Crete. The sanctuary at Knossos on the Greek island of Crete is one of the most important labyrinths in the Western world. The so-called Palace of Knossos is designed in the form of a vast labyrinth, at which significant processions and rituals, including the well-known bull dance, would have been held during the Minoan era. Mount Jouctas, which was seen as “horned,” was visible nearby, and the goddess’ cave shrine was on it. The entranceway to the Palace is directly on the mountain’s axis. After passing through this propylaia and mounting stairs, initiates would be led downward to the east and into the bright light of the court. It is here that the bull dance took place – a beautiful, powerful ritual in which young men and girls seized the horns sacred to the goddess and leaped, propelled by the power of the horns. While the bull may have been sacrificed to the goddess later, there was apparently no blood shed in a violent way. The dance “did not dramatize subtle man making his own shapes around and finally killing the unreasoning power of nature but instead celebrated both men and women together as accepting nature’s law, adoring it, adding to their own power precisely insofar as they seized it close and adjusted their rhythms to its force” (Scully, 12-13). The procession continued, alternating between darkness and light. The space is fluid and moving, and water ran through the cave. The ritual culminated in the innermost cavern shrine.

Eleusis. Eleusis is a sanctuary not far from Athens dedicated to the goddesses Demeter and Persephone. According to Scully (75-76), the Eleusinian sanctuary represents a passage between worlds, celebrated in the Odyssey and by Virgil and is “at the end of a tortuous labyrinth. . . . Having come first to the cave of death, the [Sacred] Way passes beyond it and curves snakelike upward to the left around the side of the hill. One can imagine the path of the [procession’s] torches, a sinuous trail of fire, as they approached the great hollow bulk of the Telesterion,” the main building that represented the conclusion of the Way. It was here that initiates learned the ultimate mystery of the rite – and indeed of life.

Ephesos. Another ancient labyrinth locale is the temple of Artemis at Ephesos in TurkeyIt was this powerful goddess whom St. Paul ostensibly confronted in Acts 19 – with little success. The huge colonnade of this gigantic temple – the largest temple built in antiquity – was for all intents and purposes a “forest through which the labyrinthine processions wound” (Scully, 90-91). Devotees would have moved “in a ceremonial dance, a dance winding and sinuous until it was pulled. . . toward the cella [central temple area] itself.
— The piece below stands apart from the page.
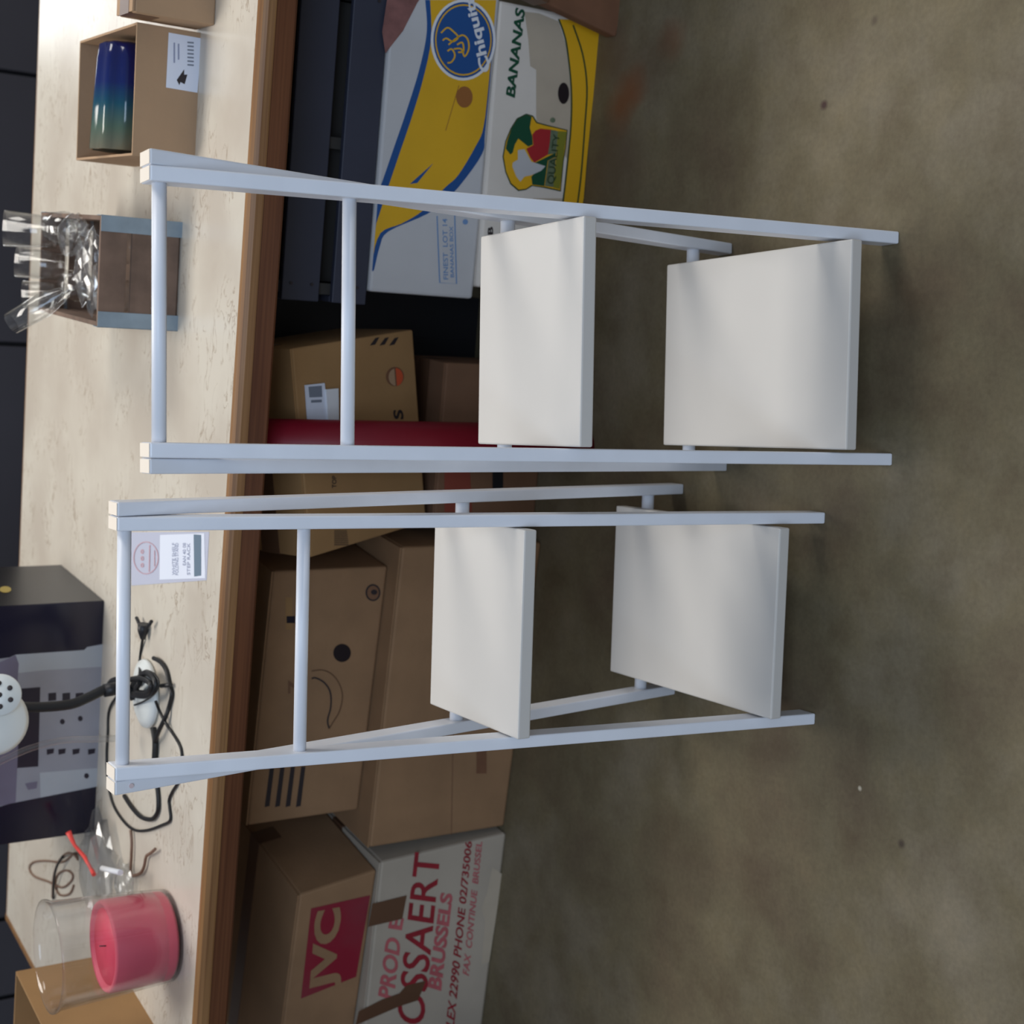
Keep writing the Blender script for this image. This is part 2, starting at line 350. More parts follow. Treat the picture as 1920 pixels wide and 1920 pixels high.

Finally, the doors, on their special days, would have directed the labyrinth into, and perhaps through, the hidden space where the image [of Artemis] stood on the axis between Asia and the sea.”

Great Britain. Contemporaneous with the sanctuaries at Crete are the stone-circle structures we know as Stonehenge, Avebury, Woodhenge and others. These structures also strongly suggest the labyrinth and its rites and purposes (Scully, 22-23).

 

Resources

Campbell, Joseph. The Masks of God: Primitive Mythology. New York: Penguin Books, 1982; first ed., Viking Press, 1959.

Scully, Vincent. The Earth, the Temple and the Gods, revised ed. New Haven and London: Yale University Press, 1979; first printed 1962.

Sjöö, Monica, and Barbara Mor. The Great Cosmic Mother. San Francisco: Harper & Row, Publishers, 1987.

Watson, Aaron. “Sounds of the Spirit World,” Scientific American Discovering Archaeology (January/February 2000) 88-89.